One of the areas we examine here at my college when looking at overcoming depression, is that of many people having an innate need to know.

With mysteries, our desire to work things out and know answers draws us in. Sometimes, people with anxiety or a depressive disorder of some kind find this exacerbates the issue at hand. Ambiguity invites projection. That is, when we do not know something for sure, we often project meaning onto things in our life. This in turn creates beliefs and often those beliefs can be problematic and disabling.

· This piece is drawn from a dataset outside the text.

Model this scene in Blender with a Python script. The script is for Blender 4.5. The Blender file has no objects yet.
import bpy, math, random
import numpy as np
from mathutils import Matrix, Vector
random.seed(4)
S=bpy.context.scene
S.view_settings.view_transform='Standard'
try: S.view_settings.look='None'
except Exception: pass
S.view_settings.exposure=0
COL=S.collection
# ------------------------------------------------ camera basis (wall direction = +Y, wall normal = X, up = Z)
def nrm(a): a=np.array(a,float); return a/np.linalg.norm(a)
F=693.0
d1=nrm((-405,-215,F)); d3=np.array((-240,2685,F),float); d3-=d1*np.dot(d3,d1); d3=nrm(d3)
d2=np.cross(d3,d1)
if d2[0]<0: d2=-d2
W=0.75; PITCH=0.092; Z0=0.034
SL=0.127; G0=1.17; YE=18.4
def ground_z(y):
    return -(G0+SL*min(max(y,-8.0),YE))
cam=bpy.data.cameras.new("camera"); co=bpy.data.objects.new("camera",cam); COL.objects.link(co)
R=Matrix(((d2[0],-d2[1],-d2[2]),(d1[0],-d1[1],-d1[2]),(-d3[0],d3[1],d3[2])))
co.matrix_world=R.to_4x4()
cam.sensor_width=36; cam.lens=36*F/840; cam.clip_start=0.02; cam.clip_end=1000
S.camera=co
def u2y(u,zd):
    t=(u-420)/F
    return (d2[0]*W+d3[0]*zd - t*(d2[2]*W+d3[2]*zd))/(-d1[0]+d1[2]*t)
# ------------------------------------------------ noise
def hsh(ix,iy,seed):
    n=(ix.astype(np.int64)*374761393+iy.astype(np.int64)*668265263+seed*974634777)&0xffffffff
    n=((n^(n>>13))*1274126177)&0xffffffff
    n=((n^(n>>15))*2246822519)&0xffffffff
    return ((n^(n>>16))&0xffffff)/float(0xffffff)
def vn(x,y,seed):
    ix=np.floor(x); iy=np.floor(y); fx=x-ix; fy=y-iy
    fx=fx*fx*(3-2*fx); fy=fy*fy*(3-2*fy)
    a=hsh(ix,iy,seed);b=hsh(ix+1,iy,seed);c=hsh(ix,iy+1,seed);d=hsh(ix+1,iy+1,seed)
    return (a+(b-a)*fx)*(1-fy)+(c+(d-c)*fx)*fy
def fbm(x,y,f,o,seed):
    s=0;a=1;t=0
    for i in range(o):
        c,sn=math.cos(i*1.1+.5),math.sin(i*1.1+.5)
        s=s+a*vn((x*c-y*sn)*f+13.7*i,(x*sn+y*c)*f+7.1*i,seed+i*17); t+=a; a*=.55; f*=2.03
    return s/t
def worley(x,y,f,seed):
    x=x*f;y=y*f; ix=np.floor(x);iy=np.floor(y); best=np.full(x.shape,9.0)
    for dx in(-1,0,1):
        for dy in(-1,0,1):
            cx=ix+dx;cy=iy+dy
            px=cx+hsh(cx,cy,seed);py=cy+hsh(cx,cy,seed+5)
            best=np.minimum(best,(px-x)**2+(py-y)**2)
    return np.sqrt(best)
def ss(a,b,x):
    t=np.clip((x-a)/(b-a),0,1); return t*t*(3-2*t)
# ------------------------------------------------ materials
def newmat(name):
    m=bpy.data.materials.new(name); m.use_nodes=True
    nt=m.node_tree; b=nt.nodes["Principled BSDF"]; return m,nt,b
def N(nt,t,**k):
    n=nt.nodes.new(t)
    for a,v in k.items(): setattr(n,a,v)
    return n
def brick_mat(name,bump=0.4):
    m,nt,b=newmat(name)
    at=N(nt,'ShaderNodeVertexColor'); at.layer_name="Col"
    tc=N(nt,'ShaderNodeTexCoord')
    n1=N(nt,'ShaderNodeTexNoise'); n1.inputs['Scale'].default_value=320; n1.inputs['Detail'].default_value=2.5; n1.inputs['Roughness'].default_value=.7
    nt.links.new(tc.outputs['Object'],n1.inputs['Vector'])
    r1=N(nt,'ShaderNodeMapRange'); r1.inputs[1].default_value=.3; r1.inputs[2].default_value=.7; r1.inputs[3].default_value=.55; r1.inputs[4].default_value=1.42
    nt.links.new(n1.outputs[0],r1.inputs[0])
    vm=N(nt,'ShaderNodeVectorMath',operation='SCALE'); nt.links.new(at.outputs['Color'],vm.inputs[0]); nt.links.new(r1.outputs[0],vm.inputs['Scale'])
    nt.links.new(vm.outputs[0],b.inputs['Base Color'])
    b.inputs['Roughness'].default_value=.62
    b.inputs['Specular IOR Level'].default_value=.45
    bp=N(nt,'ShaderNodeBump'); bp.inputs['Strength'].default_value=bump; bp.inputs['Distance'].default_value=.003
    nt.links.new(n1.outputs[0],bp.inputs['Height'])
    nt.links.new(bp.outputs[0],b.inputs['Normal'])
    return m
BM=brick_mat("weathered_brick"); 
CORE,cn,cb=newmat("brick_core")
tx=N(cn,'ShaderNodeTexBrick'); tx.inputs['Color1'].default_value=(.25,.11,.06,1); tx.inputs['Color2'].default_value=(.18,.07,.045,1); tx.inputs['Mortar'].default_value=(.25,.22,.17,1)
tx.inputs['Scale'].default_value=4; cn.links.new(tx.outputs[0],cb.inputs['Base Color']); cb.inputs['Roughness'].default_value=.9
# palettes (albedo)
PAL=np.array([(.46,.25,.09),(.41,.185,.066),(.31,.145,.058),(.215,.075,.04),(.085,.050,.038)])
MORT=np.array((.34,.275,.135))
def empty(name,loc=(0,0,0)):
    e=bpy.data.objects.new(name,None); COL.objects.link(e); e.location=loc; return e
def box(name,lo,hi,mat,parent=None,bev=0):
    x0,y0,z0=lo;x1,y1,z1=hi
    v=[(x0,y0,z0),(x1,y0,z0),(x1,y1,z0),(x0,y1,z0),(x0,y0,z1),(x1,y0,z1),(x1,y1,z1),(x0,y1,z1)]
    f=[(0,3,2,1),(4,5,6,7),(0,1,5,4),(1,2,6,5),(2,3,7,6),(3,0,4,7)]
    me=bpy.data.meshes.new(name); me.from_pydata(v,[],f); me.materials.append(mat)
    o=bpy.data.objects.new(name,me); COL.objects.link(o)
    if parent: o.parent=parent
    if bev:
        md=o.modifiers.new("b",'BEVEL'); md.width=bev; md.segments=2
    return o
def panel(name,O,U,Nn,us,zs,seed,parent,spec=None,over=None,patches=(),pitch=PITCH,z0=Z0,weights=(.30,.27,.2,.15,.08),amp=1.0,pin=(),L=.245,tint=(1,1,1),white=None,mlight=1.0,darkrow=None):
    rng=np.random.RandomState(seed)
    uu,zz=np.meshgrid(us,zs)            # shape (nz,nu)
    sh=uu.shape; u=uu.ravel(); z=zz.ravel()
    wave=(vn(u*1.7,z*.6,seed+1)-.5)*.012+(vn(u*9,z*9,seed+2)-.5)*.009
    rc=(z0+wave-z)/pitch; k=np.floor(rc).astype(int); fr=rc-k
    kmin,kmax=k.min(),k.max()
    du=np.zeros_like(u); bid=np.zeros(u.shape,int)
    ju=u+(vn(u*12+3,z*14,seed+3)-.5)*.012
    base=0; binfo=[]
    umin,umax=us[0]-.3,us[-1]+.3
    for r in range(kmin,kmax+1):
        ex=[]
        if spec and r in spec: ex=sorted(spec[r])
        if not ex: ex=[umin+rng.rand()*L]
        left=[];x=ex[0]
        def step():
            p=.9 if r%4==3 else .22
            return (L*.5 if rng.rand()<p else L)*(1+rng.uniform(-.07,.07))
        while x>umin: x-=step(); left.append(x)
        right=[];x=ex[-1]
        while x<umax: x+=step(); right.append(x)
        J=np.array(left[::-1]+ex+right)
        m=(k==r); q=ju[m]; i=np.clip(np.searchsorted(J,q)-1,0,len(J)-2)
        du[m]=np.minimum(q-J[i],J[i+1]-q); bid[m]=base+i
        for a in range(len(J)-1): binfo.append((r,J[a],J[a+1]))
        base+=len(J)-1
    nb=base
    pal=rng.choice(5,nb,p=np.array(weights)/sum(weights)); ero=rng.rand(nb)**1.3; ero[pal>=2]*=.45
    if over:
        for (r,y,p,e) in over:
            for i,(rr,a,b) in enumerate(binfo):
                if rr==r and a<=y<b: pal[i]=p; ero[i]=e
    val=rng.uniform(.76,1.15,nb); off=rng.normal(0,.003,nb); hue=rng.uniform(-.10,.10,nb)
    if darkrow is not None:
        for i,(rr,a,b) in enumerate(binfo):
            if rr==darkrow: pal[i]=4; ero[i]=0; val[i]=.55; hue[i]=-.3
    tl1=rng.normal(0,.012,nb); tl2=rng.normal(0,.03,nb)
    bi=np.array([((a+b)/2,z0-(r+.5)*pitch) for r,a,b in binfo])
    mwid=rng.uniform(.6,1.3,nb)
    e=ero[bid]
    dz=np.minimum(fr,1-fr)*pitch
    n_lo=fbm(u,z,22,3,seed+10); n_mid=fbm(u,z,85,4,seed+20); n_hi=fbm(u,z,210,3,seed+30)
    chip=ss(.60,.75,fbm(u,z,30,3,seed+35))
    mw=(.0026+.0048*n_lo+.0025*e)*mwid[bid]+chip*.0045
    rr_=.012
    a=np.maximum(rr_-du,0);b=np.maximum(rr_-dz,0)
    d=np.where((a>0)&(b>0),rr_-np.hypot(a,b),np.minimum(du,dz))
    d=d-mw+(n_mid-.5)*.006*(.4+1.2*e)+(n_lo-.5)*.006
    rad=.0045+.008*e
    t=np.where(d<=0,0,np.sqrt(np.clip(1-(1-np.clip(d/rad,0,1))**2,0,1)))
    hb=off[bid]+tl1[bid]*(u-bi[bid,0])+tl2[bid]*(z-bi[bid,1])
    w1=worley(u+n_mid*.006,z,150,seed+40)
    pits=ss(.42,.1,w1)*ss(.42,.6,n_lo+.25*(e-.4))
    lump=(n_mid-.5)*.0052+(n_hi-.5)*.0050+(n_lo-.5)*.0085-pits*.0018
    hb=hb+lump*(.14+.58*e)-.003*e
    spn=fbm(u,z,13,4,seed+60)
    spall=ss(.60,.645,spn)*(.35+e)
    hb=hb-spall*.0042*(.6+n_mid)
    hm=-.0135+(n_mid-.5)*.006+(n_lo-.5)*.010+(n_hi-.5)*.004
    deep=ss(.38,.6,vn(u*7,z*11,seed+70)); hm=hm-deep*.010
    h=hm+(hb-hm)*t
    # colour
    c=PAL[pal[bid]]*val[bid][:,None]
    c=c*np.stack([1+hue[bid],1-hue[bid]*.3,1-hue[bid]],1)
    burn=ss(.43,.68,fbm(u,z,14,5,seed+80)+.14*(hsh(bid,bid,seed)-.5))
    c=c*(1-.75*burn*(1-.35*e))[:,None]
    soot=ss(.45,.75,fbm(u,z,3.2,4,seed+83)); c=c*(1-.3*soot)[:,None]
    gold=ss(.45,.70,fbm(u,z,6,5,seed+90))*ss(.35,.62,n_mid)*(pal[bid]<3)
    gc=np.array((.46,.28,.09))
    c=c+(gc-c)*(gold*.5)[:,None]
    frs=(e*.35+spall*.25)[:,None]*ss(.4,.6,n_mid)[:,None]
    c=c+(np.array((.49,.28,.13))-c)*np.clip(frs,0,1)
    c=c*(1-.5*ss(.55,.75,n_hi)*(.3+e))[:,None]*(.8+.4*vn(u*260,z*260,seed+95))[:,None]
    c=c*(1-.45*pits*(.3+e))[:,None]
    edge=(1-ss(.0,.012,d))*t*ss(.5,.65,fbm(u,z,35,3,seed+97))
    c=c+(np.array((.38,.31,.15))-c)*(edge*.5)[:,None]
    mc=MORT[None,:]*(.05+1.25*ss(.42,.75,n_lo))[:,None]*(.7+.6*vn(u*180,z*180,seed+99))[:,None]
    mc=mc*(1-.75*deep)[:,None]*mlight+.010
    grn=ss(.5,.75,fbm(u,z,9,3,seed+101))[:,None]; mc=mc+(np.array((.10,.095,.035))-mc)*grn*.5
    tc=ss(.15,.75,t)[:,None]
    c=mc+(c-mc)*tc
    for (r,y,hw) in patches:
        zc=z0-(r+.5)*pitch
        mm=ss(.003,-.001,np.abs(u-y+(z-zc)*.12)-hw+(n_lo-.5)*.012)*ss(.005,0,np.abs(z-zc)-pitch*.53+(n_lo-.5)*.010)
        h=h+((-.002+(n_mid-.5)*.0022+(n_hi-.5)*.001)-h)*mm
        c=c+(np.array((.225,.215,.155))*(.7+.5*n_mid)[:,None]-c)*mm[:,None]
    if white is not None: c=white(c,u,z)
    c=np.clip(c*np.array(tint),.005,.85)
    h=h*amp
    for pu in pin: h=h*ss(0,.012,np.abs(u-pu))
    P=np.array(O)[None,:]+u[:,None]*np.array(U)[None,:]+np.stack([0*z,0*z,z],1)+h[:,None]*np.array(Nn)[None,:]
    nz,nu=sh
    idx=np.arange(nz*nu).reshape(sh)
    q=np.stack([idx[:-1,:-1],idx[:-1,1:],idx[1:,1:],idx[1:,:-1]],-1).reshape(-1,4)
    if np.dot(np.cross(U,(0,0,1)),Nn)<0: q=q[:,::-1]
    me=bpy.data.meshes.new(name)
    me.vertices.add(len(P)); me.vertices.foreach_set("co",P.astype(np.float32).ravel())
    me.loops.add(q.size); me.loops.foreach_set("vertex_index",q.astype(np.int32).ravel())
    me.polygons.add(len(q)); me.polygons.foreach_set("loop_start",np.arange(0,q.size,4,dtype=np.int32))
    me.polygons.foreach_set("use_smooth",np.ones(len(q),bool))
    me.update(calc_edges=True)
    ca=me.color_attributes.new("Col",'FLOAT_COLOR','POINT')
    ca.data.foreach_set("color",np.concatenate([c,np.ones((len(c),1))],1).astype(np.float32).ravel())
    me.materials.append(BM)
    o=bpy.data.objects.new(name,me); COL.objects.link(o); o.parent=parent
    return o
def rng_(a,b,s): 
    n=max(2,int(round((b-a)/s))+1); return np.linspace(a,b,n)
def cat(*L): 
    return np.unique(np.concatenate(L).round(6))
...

At my college we teach students (and in turn they teach their clients) to become self-aware and recognise when they are projecting meaning on something when they do not have the facts. So if someone does not return a call immediately, and you do not know for sure what the reason is, it may not be because you upset them!

It is a typical and common human need – the need to know and understand. This has led to major human progress and is a massive strength. It helps us make sense of life. However, we often need to understand the value of ‘not knowing’ when we do not have evidence to support our projections. That is, we can enjoy a mystery without always needing to know for sure whodunnit. Until we do actually know for sure, that is.

Final Thoughts

Mysteries are all around us – in the form of art, items, or deceivingly simple questions – they are a part of our daily lives, as much as we allow them to be.

Logically speaking, this makes all the sense in the world, seeing as how our curiosity has pushed us to evolve in a more complex matter.

If you just look around you, I’m sure you will find some very immersive mysteries just waiting for you to figure them out or just enjoy them as the mystery they are.